Privatizing Wisconsin’s Interstate Highways

Executive Summary

Wisconsin’s excellent highway system is the most important component of the state’s transportation infrastructure. Yet this system is aging; the majority of the state’s major highways-and especially the Milwaukee-area freeway system-will require major reconstruction over the next 25 years. Current funding sources are inadequate to this task. Studies by the Wisconsin Department of Transportation project a shortfall of $8.9 billion over the next 25 years.

This study suggests a new approach to solve a major portion of this problem. Following the lead of a dozen other states and many other countries, Wisconsin could enlist private capital into its highway system. Specifically, the state could solicit bids from the private sector to invest $3.1 billion in rebuilding and modernizing the rural and urban Interstate system, recovering this investment from tolls charged to users.

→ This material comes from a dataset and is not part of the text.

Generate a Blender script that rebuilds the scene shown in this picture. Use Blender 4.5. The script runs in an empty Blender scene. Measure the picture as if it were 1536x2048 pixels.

Public-private partnerships of this sort have provided the major motorway systems of France and Italy, and are now being used for major urban expressways in Australia, China, Hong Kong, Malaysia, and Thailand. Congress embraced this principle in the 1991 surface transportation act (ISTEA). Since 1988, 12 states and Puerto Rico have authorized public-private partnerships for highway projects; two new tollways of this type opened to traffic in 1995. Minnesota received five proposals for such tollways in November 1995.

Because current federal law permits tolling Interstates only under certain conditions, a portion of previous federal aid may have to be repaid if Wisconsin privatized and tolled its entire Interstate system. But even taking into account such repayment, the proposed conversion is financially feasible. Tolls for the rebuilt system would be comparable with those charged on other recent rural and urban toll projects. Nonstop electronic toll collection would be far more user-friendly than old-fashioned toll booths.

Besides avoiding over $3 billion in rebuilding costs, the proposed public-private partnership would generate several billion dollars in. additional revenues to the state over a 25-year period, which could be applied to the projected $8.9 billion shortfall and/or used to cover a portion of local roadway costs now paid for by property taxes. That would permit significant local property-tax relief.